NCPA - National Center for Policy Analysis

What Will The Y2K Fix Cost?

July 15, 1998

Experts are divided over the question of how much disruption and cost will be involved in fixing computers to properly reflect year 2000 dates. They generally agree, however, that companies are already spending considerable sums to avert computer system shutdowns less than 18 months from now -- and will be spending even more next year.

This diversion of resources from truly productive pursuits will doubtless trim economic growth.

  • Edward Yardeni, chief economist at Deutsche Bank Securities, believes the chances of a global recession due to the year 2000 bug to be 70 percent -- with utilities, telecommunications and transportation the key sectors to watch.
  • The Gartner Group consulting firm places the total U.S. repair cost as high as $200 billion from 1998 through the year 2000.
  • On the other hand, analysts at Merrill Lynch & Co. think that large U.S. companies will be ready for the year 2000 and repairs won't have a large effect on earnings.
  • Federal Reserve Board member Edward Kelley estimates the private sector has sunk some $50 billion into Y2K fixes.
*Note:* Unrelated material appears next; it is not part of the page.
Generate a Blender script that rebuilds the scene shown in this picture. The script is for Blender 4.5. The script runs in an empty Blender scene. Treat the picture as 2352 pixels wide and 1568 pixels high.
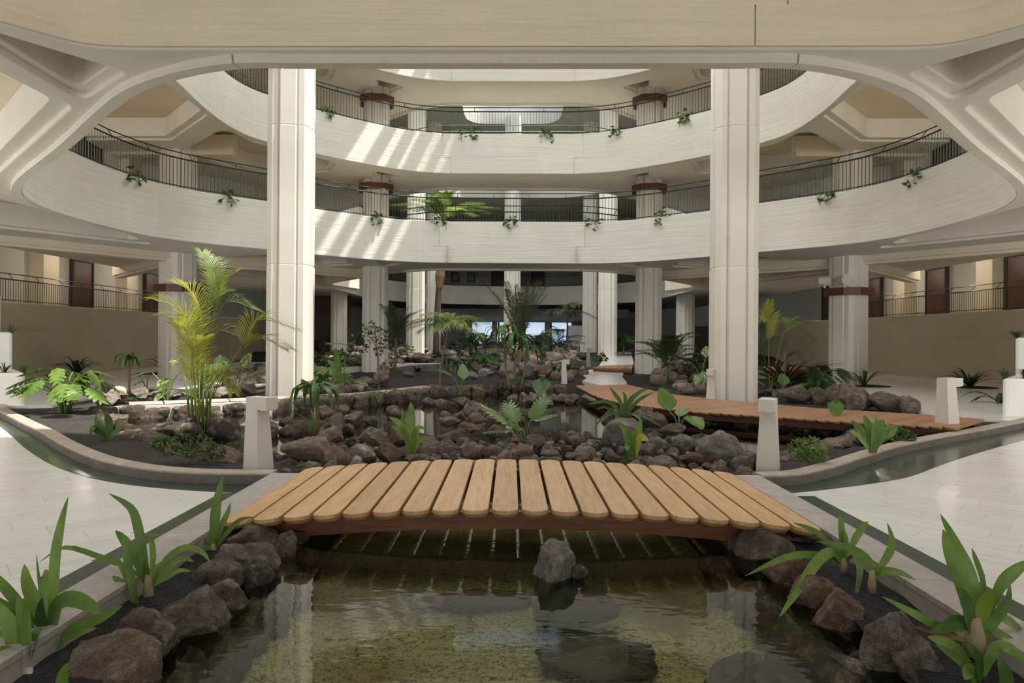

Standard & Poor's economist Cynthia Latta raises the point that people who are worried their credit cards won't work might take money out of their banks -- leaving them short of required reserves. The Federal Reserve, however, has said it is prepared to supply plenty of credit to banks to help them bridge the period.

Worried about timely deliveries, companies might start building inventories toward the end of next year. That factor, along with a slowdown in spending on Y2K fixes, could cause growth to slip to an annual rate of 2 percent by the second half of 2000, from an annual 3 percent in the second half of 1999, Latta suggests.